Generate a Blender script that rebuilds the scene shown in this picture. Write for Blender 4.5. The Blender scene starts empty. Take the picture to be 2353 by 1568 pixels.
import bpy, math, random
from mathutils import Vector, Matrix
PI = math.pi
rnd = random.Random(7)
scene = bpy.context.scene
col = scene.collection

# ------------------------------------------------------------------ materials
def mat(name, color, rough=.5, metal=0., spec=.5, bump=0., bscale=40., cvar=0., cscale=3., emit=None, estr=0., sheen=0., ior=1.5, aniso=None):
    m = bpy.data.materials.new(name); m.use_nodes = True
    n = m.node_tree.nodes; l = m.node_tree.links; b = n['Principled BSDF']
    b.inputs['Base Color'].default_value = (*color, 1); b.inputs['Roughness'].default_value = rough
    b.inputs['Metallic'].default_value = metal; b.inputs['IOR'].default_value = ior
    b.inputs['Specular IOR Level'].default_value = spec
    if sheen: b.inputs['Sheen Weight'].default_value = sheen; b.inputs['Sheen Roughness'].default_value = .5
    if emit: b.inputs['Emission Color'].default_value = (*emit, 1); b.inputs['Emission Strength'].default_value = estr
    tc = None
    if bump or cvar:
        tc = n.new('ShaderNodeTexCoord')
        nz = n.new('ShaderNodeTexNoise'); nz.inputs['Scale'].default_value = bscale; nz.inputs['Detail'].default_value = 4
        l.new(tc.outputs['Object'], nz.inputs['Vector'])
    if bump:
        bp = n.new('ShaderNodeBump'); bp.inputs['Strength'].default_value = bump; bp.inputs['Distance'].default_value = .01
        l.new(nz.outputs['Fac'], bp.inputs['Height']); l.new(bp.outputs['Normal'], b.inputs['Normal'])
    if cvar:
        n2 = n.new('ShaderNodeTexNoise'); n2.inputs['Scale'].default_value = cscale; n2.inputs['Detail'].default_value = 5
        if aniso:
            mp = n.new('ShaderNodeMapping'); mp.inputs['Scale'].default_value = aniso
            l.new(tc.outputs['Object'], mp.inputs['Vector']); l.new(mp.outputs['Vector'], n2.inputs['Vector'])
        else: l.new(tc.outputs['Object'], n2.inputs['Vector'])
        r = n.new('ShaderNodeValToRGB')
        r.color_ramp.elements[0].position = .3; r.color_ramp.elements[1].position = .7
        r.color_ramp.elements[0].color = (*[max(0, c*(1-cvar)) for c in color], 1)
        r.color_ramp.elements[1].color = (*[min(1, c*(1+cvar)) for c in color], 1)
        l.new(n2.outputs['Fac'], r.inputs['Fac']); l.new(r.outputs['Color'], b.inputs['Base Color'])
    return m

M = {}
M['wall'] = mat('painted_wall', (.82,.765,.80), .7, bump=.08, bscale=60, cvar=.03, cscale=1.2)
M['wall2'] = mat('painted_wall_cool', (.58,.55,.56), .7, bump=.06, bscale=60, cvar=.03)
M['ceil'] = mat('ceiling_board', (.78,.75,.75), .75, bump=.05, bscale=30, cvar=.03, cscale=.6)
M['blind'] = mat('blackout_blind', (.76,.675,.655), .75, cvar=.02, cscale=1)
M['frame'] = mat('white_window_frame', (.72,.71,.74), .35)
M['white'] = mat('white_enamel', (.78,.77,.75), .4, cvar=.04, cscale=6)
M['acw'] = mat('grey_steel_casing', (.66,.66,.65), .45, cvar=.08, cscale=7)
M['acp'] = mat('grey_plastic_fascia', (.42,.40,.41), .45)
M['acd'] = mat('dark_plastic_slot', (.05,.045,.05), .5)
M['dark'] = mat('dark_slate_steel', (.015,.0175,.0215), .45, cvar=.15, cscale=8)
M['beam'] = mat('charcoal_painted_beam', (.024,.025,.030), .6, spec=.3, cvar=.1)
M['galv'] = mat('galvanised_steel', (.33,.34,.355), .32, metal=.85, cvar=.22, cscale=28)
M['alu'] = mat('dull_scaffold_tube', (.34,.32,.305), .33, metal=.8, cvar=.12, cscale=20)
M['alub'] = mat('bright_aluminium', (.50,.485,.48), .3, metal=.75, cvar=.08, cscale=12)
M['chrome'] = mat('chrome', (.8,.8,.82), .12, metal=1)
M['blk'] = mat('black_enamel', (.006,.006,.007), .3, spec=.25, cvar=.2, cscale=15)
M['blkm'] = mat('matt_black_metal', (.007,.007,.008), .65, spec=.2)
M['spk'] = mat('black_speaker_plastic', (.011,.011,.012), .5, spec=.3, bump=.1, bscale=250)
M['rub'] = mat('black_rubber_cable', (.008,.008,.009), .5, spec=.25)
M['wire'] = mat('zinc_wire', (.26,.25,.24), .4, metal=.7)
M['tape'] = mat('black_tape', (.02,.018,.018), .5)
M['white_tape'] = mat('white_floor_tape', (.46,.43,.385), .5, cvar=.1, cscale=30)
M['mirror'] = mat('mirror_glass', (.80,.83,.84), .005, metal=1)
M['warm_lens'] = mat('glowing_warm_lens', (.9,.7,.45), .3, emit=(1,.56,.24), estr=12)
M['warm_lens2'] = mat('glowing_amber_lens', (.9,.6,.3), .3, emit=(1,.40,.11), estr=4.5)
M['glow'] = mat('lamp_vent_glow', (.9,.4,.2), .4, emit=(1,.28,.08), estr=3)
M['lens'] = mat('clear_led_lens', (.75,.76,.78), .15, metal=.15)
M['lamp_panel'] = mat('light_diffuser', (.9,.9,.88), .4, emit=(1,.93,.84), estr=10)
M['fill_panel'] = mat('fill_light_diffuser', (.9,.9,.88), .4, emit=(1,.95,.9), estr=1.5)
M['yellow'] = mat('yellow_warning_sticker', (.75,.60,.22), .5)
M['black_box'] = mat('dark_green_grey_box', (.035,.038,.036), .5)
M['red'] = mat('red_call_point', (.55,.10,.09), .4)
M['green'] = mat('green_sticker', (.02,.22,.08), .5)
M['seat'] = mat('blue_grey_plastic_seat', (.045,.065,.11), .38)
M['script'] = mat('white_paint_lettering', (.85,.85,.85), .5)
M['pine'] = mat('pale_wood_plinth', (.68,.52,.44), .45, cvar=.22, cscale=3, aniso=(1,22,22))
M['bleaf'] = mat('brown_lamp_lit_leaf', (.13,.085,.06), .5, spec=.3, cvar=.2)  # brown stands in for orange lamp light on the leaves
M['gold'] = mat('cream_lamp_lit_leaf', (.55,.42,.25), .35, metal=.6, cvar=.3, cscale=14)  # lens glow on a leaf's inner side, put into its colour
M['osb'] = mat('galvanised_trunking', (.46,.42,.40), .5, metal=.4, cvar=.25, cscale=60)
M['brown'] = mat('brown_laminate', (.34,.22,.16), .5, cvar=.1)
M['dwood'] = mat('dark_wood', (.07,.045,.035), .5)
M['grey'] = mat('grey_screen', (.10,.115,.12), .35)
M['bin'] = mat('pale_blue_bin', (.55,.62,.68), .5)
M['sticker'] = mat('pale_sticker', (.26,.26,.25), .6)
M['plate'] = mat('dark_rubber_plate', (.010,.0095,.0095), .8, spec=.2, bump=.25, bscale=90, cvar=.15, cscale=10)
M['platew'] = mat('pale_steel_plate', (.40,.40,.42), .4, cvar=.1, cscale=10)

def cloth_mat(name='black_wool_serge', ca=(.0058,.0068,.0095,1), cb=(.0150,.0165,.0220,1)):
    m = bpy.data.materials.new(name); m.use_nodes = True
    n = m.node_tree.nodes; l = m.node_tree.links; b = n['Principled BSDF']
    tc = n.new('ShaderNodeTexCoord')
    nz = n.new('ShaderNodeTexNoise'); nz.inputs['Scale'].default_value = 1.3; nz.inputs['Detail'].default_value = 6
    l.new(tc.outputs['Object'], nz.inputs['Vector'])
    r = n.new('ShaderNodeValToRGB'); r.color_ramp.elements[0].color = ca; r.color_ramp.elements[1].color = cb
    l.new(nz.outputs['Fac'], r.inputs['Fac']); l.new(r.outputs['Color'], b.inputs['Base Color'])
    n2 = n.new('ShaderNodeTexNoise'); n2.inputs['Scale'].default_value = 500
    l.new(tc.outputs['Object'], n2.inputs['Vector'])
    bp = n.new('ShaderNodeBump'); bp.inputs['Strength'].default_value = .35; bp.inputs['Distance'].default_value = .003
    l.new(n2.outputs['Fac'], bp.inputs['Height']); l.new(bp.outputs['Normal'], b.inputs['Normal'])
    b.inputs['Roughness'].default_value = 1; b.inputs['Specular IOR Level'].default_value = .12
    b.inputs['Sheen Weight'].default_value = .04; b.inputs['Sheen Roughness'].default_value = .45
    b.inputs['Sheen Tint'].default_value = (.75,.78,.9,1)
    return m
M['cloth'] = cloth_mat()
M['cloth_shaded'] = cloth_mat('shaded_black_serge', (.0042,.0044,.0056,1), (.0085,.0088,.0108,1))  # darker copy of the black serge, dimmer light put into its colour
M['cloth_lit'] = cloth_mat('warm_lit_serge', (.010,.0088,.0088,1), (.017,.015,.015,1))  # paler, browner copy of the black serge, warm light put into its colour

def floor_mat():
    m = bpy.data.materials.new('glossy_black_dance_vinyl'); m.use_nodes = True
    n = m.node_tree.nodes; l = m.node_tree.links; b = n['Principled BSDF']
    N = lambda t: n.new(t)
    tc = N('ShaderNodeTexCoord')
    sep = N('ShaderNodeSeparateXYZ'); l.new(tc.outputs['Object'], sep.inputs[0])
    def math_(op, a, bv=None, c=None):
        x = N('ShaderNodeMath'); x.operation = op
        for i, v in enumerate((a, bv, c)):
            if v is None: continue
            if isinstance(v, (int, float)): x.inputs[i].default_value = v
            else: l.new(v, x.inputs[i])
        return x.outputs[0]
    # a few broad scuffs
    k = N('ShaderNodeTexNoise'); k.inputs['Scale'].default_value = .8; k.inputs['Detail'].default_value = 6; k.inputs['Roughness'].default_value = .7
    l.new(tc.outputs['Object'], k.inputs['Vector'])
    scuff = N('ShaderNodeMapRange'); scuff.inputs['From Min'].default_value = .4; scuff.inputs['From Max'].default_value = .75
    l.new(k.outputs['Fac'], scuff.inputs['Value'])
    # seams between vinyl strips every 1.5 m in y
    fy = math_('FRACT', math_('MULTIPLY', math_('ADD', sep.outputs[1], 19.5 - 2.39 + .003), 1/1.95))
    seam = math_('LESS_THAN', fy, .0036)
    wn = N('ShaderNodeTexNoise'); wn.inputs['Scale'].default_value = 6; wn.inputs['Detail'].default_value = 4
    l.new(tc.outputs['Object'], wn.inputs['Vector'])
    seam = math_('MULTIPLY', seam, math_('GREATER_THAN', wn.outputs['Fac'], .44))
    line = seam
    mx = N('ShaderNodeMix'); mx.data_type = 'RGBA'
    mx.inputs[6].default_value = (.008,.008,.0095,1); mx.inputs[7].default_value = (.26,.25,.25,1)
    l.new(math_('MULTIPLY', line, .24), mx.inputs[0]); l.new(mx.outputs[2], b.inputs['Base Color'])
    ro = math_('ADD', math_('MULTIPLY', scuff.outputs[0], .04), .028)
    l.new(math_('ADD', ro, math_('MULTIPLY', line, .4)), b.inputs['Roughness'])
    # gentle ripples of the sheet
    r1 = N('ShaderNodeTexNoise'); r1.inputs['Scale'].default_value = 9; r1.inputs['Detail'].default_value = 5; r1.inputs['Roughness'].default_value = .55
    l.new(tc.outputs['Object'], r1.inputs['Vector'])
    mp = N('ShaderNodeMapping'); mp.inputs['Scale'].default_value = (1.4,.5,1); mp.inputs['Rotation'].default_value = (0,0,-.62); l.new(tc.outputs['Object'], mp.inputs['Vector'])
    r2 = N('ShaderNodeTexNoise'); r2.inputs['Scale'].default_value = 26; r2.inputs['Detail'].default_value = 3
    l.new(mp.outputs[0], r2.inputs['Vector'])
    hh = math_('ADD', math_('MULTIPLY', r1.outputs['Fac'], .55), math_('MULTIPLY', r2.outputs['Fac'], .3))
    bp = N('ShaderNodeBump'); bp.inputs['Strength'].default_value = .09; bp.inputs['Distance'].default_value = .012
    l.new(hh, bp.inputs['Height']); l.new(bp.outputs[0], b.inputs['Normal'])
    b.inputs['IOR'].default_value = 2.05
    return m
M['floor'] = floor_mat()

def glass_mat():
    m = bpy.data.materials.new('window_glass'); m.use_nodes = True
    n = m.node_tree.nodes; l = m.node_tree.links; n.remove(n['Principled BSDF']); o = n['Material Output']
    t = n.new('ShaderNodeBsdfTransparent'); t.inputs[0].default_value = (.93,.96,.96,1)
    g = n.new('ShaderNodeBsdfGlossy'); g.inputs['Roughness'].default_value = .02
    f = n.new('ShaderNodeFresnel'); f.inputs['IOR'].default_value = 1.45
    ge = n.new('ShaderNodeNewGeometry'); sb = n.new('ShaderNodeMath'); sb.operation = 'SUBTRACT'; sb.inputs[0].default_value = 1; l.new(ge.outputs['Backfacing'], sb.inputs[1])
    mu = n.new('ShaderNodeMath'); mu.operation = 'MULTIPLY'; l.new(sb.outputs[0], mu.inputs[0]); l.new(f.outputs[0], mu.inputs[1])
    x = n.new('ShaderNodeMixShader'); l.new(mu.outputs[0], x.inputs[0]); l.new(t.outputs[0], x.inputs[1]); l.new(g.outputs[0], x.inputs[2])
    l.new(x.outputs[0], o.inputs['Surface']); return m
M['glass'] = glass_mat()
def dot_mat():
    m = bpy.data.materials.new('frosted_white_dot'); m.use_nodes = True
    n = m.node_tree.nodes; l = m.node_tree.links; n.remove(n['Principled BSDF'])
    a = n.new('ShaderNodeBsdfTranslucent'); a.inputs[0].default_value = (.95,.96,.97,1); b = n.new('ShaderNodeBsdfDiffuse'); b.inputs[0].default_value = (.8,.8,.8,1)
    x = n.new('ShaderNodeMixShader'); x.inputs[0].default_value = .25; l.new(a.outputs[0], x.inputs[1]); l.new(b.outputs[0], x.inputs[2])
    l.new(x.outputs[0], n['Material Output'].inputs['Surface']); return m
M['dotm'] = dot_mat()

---

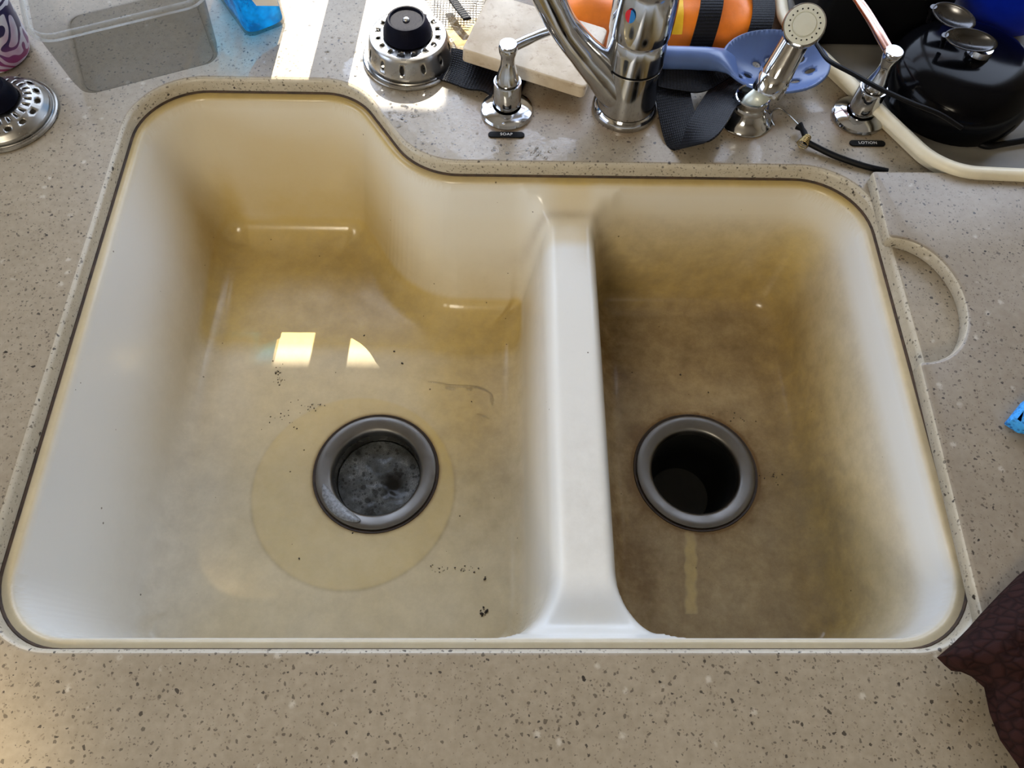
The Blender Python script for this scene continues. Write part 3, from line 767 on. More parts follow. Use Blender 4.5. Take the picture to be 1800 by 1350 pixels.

> _Required task_: Output the section opening with the line that has "Generate a Blender" and closing with the line that has "col = scene.collection". Keep both end lines and leave out the rest.

> _Reply to the task_:
Generate a Blender script that rebuilds the scene shown in this picture. Write for Blender 4.5. The Blender scene starts empty. Take the picture to be 2353 by 1568 pixels.
import bpy, math, random
from mathutils import Vector, Matrix
PI = math.pi
rnd = random.Random(7)
scene = bpy.context.scene
col = scene.collection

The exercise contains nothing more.